When you put people into the same place with similar interests they all band together with common goals. When that group reaches “the community limit”, they begin to divide while still being loyal to the larger group. I do not think that any set of features can help to stop this and I don’t think too much time should be put into trying to stop it either.


May 18th, 2007 at 9:55 am
These are some great points, Colin. Reminds me of Dunbar’s number, which is a concept I can’t stop returning to ever since Mark Pesce’s brilliant closing keynote at Web Directions last year
There are definitely points in a community’s growth at which it splits. I think the only way for that to work is if the splits are non-divergent, eg. despite some people identifying more with Mopeds than Motorcycles, they’re still motivated to maintain their membership in the Two-Wheeled Transport community. Flickr works because everybody still loves sharing their photos, regardless of if they’re family snaps, moody self-portraits, studio work or soft porn (not that any of those groups are necessarily exclusive on Flickr…)
I guess the trick for Viddler is to work out ways to help those groups form in a cohesive fashion, rather than a divisive one. Paving the cowpaths already pioneered by your users would have to be the first option, surely?
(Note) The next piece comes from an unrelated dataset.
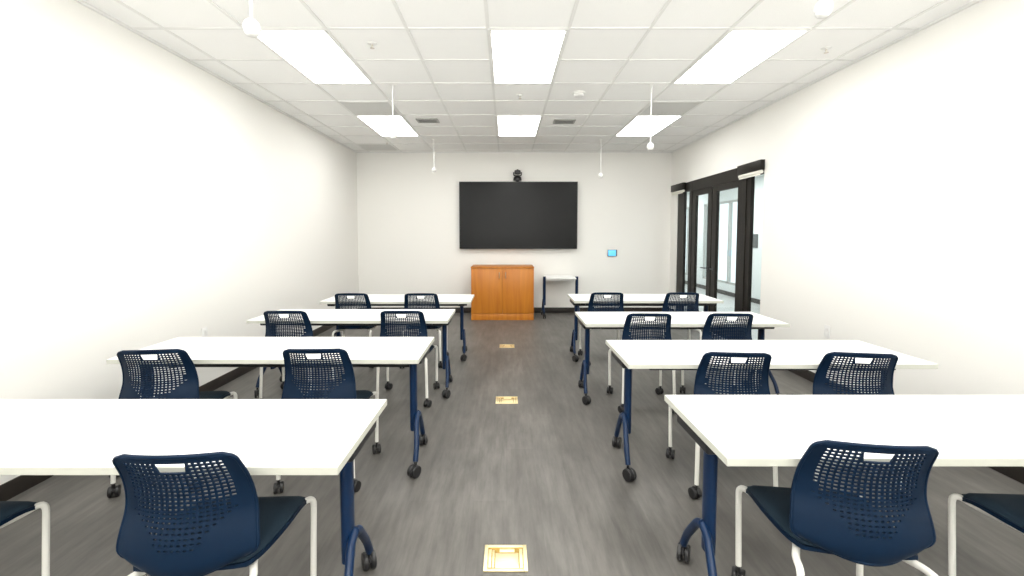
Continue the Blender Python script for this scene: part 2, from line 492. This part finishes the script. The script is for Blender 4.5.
dup(f0, (0.002, 3.97, 0), 0, 'brass floor box in the aisle midway along the room')
dup(f0, (0.006, 5.93, 0), 0, 'brass floor box in the aisle not far from the wooden cabinet')

# ------------------------------------------------------------------ glazed doors
X0, X1 = XR + 0.004, XR + 0.05
b = B()
b.box(X0 - 0.006, X1, 5.94, 7.56, 2.225, 2.40, 0.003)                  # head over the door pair
b.box(X0, X1, OY0, 5.85, 2.24, 2.40, 0.003)                            # heads over the side lights
b.box(X0, X1, 7.67, OY1, 2.24, 2.40, 0.003)
b.box(X0 - 0.012, X1, 5.85, 5.94, 0, 2.40, 0.003)                      # posts beside the doors
b.box(X0 - 0.006, X1, 7.56, 7.67, 0, 2.40, 0.003)
b.box(X0, X1, OY0, 5.75, 0, 0.06, 0.003)
b.box(X0, X1, 7.67, OY1, 0, 0.06, 0.003)
struct(b.build('trim_3', M['bronze'], smooth=False))

def side_light(name, y0, y1, ystile, ys2):
    f = B()
    f.box(X0, X1, ystile, ys2, 0.06, 2.24, 0.003)
    o = struct(f.build(name, M['bronze'], smooth=False))
    B().box(X0 + 0.020, X0 + 0.028, y0, y1, 0.06, 2.24).build('glass_pane', M['glass'], o, smooth=False)
side_light('window_1', OY0, 5.75, 5.75, 5.85)
side_light('window_2', 7.67, 7.90, 7.90, 8.19)

def door(name, y0, y1, hy):
    f = B()
    st = 0.135
    f.box(X0, X0 + 0.045, y0, y0 + st, 0.012, 2.222, 0.003); f.box(X0, X0 + 0.045, y1 - st, y1, 0.012, 2.222, 0.003)
    f.box(X0, X0 + 0.045, y0 + st, y1 - st, 2.14, 2.222, 0.003)
    f.box(X0, X0 + 0.045, y0 + st, y1 - st, 0.012, 0.25, 0.003)
    o = struct(f.build(name, M['bronze'], smooth=False))
    B().box(X0 + 0.018, X0 + 0.026, y0 + st, y1 - st, 0.25, 2.14).build('glass_pane', M['glass'], o, smooth=False)
    s = 1 if hy < (y0 + y1) / 2 else -1
    b = B().lathe([(0.026, -0.008), (0.026, -0.0005)], loc=(X0, hy, 0.98), axis='x', n=20)
    b.tube([(X0 - 0.008, hy, 0.98), (X0 - 0.055, hy, 0.98), (X0 - 0.055, hy + s * 0.135, 0.98)], 0.009, n=10, fillet=0.02)
    b.build('door_handle', M['darkmetal'], o)
door('door_1', 5.945, 6.82, 6.74)
door('door_2', 6.84, 7.555, 6.92)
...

Group profile pages for friends or machine tagging to specify the group(s) are the first things that come to mind late at night when I should be working
May 18th, 2007 at 10:00 am
Lachlan: Wow. I’ve not heard of the Dunbar’s number theory, thanks for point it out to me. I definitely concur, on some level, with it.
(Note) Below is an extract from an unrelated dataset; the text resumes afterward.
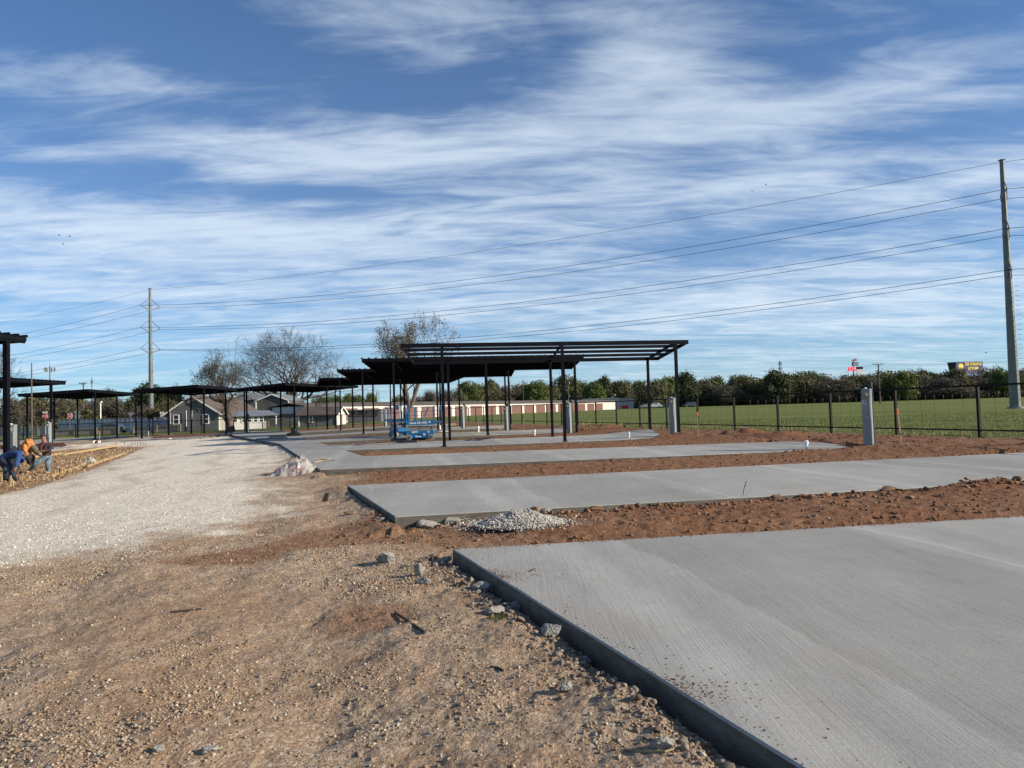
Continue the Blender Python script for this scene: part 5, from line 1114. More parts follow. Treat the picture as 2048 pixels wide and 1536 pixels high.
def station():
    Y = 300; g = ground_pt(1711, Y); root = thing('station_sign', 'filling station sign with a red price panel and navy board, above the trees', 'sign', g)
    def Z(py): return upz(1711, py, Y)-g.z
    def X(px): return at(px, 740, Y).x-g.x
    MB().tube([(0, .5, 0), (0, .5, Z(720))], .25, 8).build('pole', K['galvd'], root)
    m_ = MB(); xs = [X(1704), X(1708), X(1712), X(1716.5), X(1711)]; 
    m_.v += [(X(1703.5), -.1, Z(720.3)), (X(1708), -.1, Z(718.2)), (X(1711.7), -.1, Z(716.6)), (X(1716.5), -.1, Z(720.3)), (X(1710.5), -.1, Z(722.6))]; m_.v += [(v[0], .2, v[2]) for v in m_.v]; m_.f += [[0, 1, 2, 3, 4], [9, 8, 7, 6, 5]]+[[i, 5+i, 5+(i+1) % 5, (i+1) % 5] for i in range(5)]; m_.build('emblem', mat('emblem', (.45, .10, .07), .5, col2=(.5, .35, .3), scale=2), root)
    MB().box(((X(1704)+X(1717.5))/2, 0, (Z(724.5)+Z(731.5))/2), (X(1717.5)-X(1704), .4, Z(724.5)-Z(731.5))).build('name_board', K['navyd'], root, bevel=.3)
    m_ = MB()
    for py, a, b in ((726.8, 1706.6, 1715.5), (729.7, 1705.5, 1716.3)): m_.box(((X(a)+X(b))/2, -.24, Z(py)), (X(b)-X(a), .04, .22))
    m_.build('name_strip', K['white'], root)
    MB().box(((X(1696)+X(1711.5))/2, -.1, (Z(734)+Z(741.6))/2), (X(1711.5)-X(1696), .4, Z(734)-Z(741.6))).build('price_panel', K['led'], root)
    text('3.19', 1.7, 'price', K['leddig'], root, Matrix.Translation(((X(1697)+X(1711))/2, -.33, (Z(734)+Z(741.6))/2)) @ FACE, .02, bold=.02)
    MB().box(((X(1712)+X(1726))/2, .1, (Z(733.5)+Z(738.8))/2), (X(1726)-X(1712), .4, Z(733.5)-Z(738.8))).build('upper_board', K['navyd'], root)
    MB().box(((X(1713)+X(1725.5))/2, .1, (Z(739.4)+Z(750))/2), (X(1725.5)-X(1713), .35, Z(739.4)-Z(750))).build('white_board', K['white'], root)
station()
# ------------------------------------------------------------------ vehicles
def car(px, Y, label, m, rz, Lc=4.5, suv=False):
    g = ground_pt(px, Y); root = thing('parked_car', label, 'car', g, rz, 'cars parked far behind the fences'); h1 = .95; h2 = 1.65 if suv else 1.42; W_ = .88
    prof = [(-Lc/2, .35), (-Lc/2, .85), (-Lc*.46, h1), (-Lc*.28, h1+.03), (-Lc*.16, h2-.05), (-Lc*.02, h2), (Lc*(.30 if suv else .2), h2-.03), (Lc*(.42 if suv else .34), h1+.08), (Lc*.48, h1-.02), (Lc/2, .75), (Lc/2, .35)]
    m_ = MB(); n = len(prof); 
    for s_ in (-1, 1):
        for (x, z) in prof: ins = .16 if z > h1+.1 else 0; m_.v.append((x, s_*(W_-ins), z))
    m_.f += [list(range(n))[::-1], [n+i for i in range(n)]]+[[i, (i+1) % n, n+(i+1) % n, n+i] for i in range(n)]; m_.build('body', K[m], root, bevel=.04)
    for s_ in (-1, 1):
        w_ = MB(); P = [(-Lc*.22, h1+.08), (-Lc*.13, h2-.12), (Lc*.18, h2-.12), (Lc*.29, h1+.08)]; o_ = 0
        for yy in (s_*(W_-.10), s_*(W_-.14+.06)): w_.v += [(x, yy, z) for x, z in P]
        w_.f += [[0, 1, 2, 3], [7, 6, 5, 4]]+[[i, 4+i, 4+(i+1) % 4, (i+1) % 4] for i in range(4)]; w_.build('window', K['glass'], root)
        for x in (-Lc*.31, Lc*.31):
            t_ = MB().tube([(x, s_*(W_-.12), .33), (x, s_*(W_+.04), .33)], .33, 18).build('wheel', K['black'], root); MB().tube([(x, s_*(W_+.03), .33), (x, s_*(W_+.055), .33)], .18, 12).build('rim', K['galv'], t_)
car(1291, 226, 'silver saloon parked left of the pale one, right of the storage units', 'galv', .1); car(1309, 223, 'pale white car parked right of the silver saloon', 'carw', -.1, 4.4, True); car(1326, 228, 'dark car parked right of the pale white car', 'card', 0)
car(1380, 224, 'dark car under the trees right of the parked pale cars', 'card', .2, 4.8, True)
car(222, 104.5, 'dark blue-green car passing in front of the corrugated fence', 'card', .03, 4.6)
# ------------------------------------------------------------------ scissor lifts
def lift(loc, rz, label, lettered):
    root = thing('scissor_lift', label, 'scissor lift', loc, rz, 'blue scissor lifts under the carports'); W_ = .76; Lc = 1.66
    m_ = MB(); m_.v += [(x, y, z) for y in (-W_/2+.05, W_/2-.05) for x, z in ((-.6, .12), (.55, .12), (.62, .30), (.83, .34), (.83, .58), (-.83, .58), (-.83, .34), (-.66, .30))]; m_.f += [list(range(8)), list(range(15, 7, -1))]+[[i, 8+i, 8+(i+1) % 8, (i+1) % 8] for i in range(8)]; m_.build('chassis', K['blue'], root, bevel=.015)
    for x in (-.66, .66):
        for y in (-W_/2+.02, W_/2-.02):
            s_ = 1 if y > 0 else -1; t_ = MB().tube([(x, y-s_*.1, .165), (x, y+s_*.015, .165)], .165, 22).build('wheel', K['tyre'], root); MB().tube([(x, y+s_*.01, .165), (x, y+s_*.03, .165)], .10, 16).tube([(x, y+s_*.025, .165), (x, y+s_*.04, .165)], .035, 8).build('rim', K['galvd'], t_)
    m_ = MB(); d_ = MB()
    for k in range(4):
        z = .63+.062*k
        for y in (-W_/2+.09, W_/2-.09): m_.beam((-.76, y, z+(.012 if k % 2 else -.012)), (.76, y, z+(-.012 if k % 2 else .012)), .04, .05, (0, 0, 1))
        for y in (-W_/2+.06,): d_.tube([(0, y-.01, z), (0, y+.03, z)], .022, 8); d_.tube([(.70, y-.01, z), (.70, y+.03, z)], .022, 8)
    m_.build('scissor_arms', K['grey'], root); d_.build('pivot_pins', K['black'], root); MB().box((.1, 0, .73), (1.3, W_-.24, .20)).build('cylinder_cover', K['galvd'], root)
    pz = .92; MB().box((0, 0, pz+.03), (Lc, W_, .05)).build('deck', K['blued'], root); s2 = MB()
    for y in (-W_/2-.012, W_/2+.012): s2.box((0, y, pz+.12), (Lc, .02, .26))
    s2.build('side_panel', K['blue'], root)
    e = MB(); e.box((Lc/2+.34, 0, pz+.10), (.68, W_-.1, .05)); 
    for y in (-W_/2+.04, W_/2-.04): e.box((Lc/2+.34, y, pz+.15), (.70, .02, .11))
    e.build('extension_deck', K['blue'], root)
    def rail(mb, x0, x1, zt, mid=True, y=None):
        for yy in ((-W_/2, W_/2) if y is None else (y,)):
            mb.tube([(x0, yy, zt), (x1, yy, zt)], .017, 6)
            if mid: mb.tube([(x0, yy, zt-.50), (x1, yy, zt-.50)], .013, 6)
    zt = pz+1.08; m_ = MB(); rail(m_, -Lc/2+.06, Lc/2, zt); 
    for yy in (-W_/2, W_/2):
        for x in (-Lc/2+.14, -.30, Lc/2-.02): m_.beam((x, yy, pz+.2), (x, yy, zt), .05, .035, (0, 1, 0))
        m_.tube([(.28, yy, pz+.22), (.28, yy, pz+.55), (.52, yy, zt)], .024, 6)
    for x in (-Lc/2+.06, ): m_.tube([(x, -W_/2, zt), (x, W_/2, zt)], .017, 6); m_.tube([(x, -W_/2, zt-.5), (x, W_/2, zt-.5)], .013, 6)
    m_.build('guard_rail', K['blue'], root)
    m_ = MB(); rail(m_, Lc/2, Lc/2+.68, zt+.03, y=-W_/2+.04); rail(m_, Lc/2, Lc/2+.68, zt+.03, y=W_/2-.04); x = Lc/2+.68; m_.tube([(x, -W_/2+.04, zt+.03), (x, W_/2-.04, zt+.03)], .017, 6)
    for yy in (-W_/2+.04, W_/2-.04): m_.tube([(x, yy, pz+.12), (x, yy, zt+.03)], .018, 6)
    m_.build('extension_rail', K['blue'], root)
    MB().box((-Lc/2+.08, -W_/2+.02, pz+.42), (.13, .05, .55)).build('entry_plate', K['blue'], root); MB().box((Lc/2+.45, -W_/2-.02, zt-.12), (.18, .14, .26)).build('control_box', K['blue'], root, bevel=.01)
    st = MB(); y = -W_/2+.035
    for (x, z, a, b) in ((-.33, .50, .36, .05), (-.42, .47, .16, .035), (-.25, .235, .08, .09), (-.07, .215, .22, .045), (.50, .49, .10, .06), (.52, .44, .05, .04)): st.box((x, y, z), (a, .006, b))
    st.build('decal', K['white'], root); MB().box((.24, y, .34), (.12, .006, .12)).build('warning_decal', mat('decal_pink', (.7, .45, .45), .5), root); MB().box((-.20, y, .35), (.06, .008, .05)).box((.02, y, .35), (.06, .008, .07)).build('vent', K['black'], root)
    if lettered: text('Genie GS-1930', .17, 'lettering', K['white'], root, Matrix.Translation((-.10, -W_/2-.026, pz+.12)) @ FACE, .004, bold=.004); MB().box((.58, -W_/2-.026, pz+.16), (.09, .006, .09)).build('decal', K['white'], root)
    return root
lx = at(841.5, 876, 43.3); z = hz(lx.x, lx.y); l1 = lift((lx.x, lx.y, z), R(3), 'blue scissor lift in front, lettered Genie GS-1930, with its deck extension to the right', True)
lx = at(797, 876, 45.6); z = hz(lx.x, lx.y); l2 = lift((lx.x, lx.y, z), R(180-62), 'blue scissor lift behind the lettered one, turned end on, its extension to the left', False)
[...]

Also, regarding your tips for Viddler - you are correct. There are several ways we’re going to be joining these communities together - most of which came from how they are already doing it themselves.
Thanks for the comment, now get back to taking over the world from down under.
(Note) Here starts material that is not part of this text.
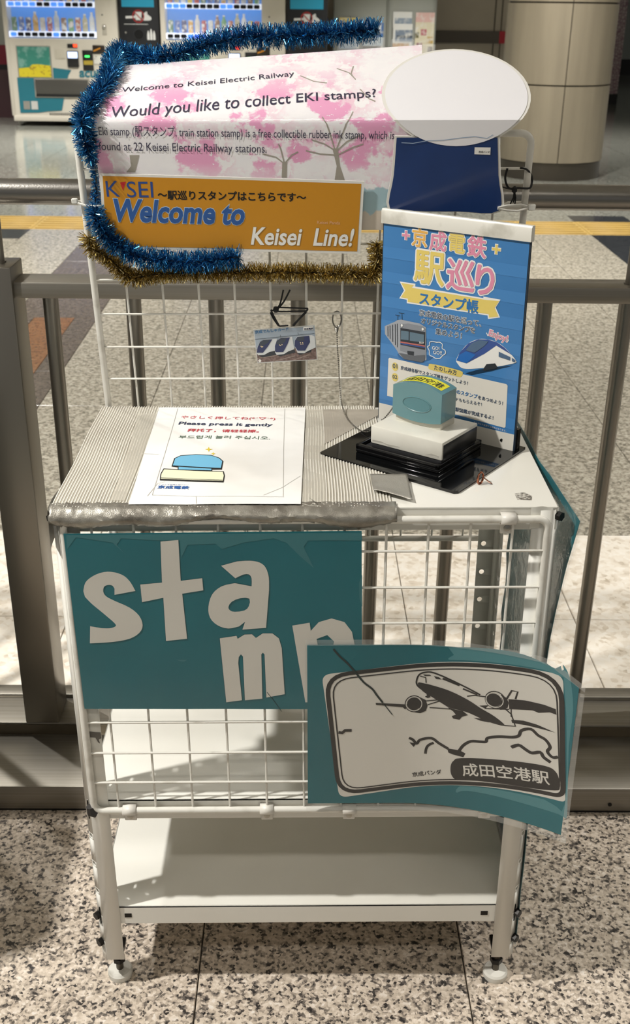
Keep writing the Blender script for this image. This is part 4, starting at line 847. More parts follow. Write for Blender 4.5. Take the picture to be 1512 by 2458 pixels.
part('laminate', MB().grid(1, 1, lambda a, b_: V(-.289+.358*a-.0*b_, YP-.0012, .494+.262*b_)), film, tpz)
ink(tpz, FS, 'scratch', [stroke([(-.0503,.5318),(-.041,.517),(-.0322,.502)], .0008)], M('scratch_dark', '173a3c', .5), 3)

# ---------------------------------------------------------------- second teal poster with the stamp print, curling off the grid
def cy(x): return -.0125-1.5*max(0., x-.12)**2
def cf(u, v, o=0.): return V(u, cy(u)-.0022-o+(.0 if u < .12 else -.00002), v)
cq0, cq1 = [(.0012,.6034),(.0014,.3551)], [(.3141,.5812),(.3309,.3617)]
x0, x1 = .0008, .326; zt_, zb_ = .6025, .3545
cp2 = thing('stamp_print_poster', 'curled teal poster showing the airport stamp print with an airliner', 'poster', (.16, -.03, .355))
def topz(x): return zt_ if x < .29 else zt_-.6*(x-.29)
part('sheet', MB().shell(26, 8, lambda a, b_, o: cf(x0+(x1-x0)*a, zb_+(topz(x0+(x1-x0)*a)-zb_)*b_, o), .0006), teal, cp2)
CUT = [x0+.0125*k for k in range(27)]
CS = Sheet(cf, CUT)
part('laminate', MB().grid(26, 1, lambda a, b_: cf(-.0015+.3335*a, .3445+(topz(-.0015+.3335*a)+.0085-.3445)*b_, .0012)), film, cp2)
part('laminate_edge', MB().grid(26, 1, lambda a, b_: cf(-.0015+.3335*a, topz(-.0015+.3335*a)+.0085*b_, .0013)).grid(26, 1, lambda a, b_: cf(-.0015+.3335*a, .3445+.0095*b_, .0013)).grid(1, 4, lambda a, b_: cf(.326+.006*a, .3445+.23*b_, .0013)), filmg, cp2)
pw = M('print_paper', 'd6d2c9', .38)
ink(cp2, CS, 'print_paper', [poly(rounded([(.0188,.559),(.1989,.5837),(.3081,.592),(.3264,.4077),(.2074,.3936),(.0426,.3638)], [.012, .15, .012, .006, .15, .012]))], pw, 1)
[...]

May 18th, 2007 at 11:33 am
Nice article, Colin.
Sociology always intrigues me. In this case, you could call it HiveLogic, too. heheh.
I’ve considered clubs, groups, affiliations, and gatherings in an effort to be a ‘part’ of something. I think it satisfies a part of human psyche to ‘belong’.
Where it gets really strange is when you combine human’s innate sense of belonging with it’s additional sense of uniqueness. We want to belong to a group (if you will), but we also want it to be exclusive to those that qualify for that particular elite status.
Consider Apple Fanboys. It used to be a cult status symbol to put an Apple sticker on your car. You were ‘bucking’ the trend, displaying your underground fanaticism for Apple computers and that you should be revered in some manner.
Blinging something you love is a related topic as well. You like to parade your exclusive affiliations to show that (in essence) you are unique. Is it the desire to be unique that drives this? Probably. [heavy discussion ensues.]
I’m sure that allowing individualism on viddler will promote growth of groups and help spawn cliques, categories, rooms, clubs, pools, et al.
This is a long topic, and I’ll stop there, but I thought I’d mention it. Some of this stuff you know more about than I.
Cheers.
May 18th, 2007 at 11:37 am
Luke: The desire for uniqueness is definitely part of it. Or, even just the desire for your voice to stand out even just slightly above the crowd.
I have some ideas on how we’re going to try to have this happen on Viddler so that less dividing happens outside of the group structure, but can actually happen within it, while keeping the main group intact.
Thanks for jotting down your thoughts!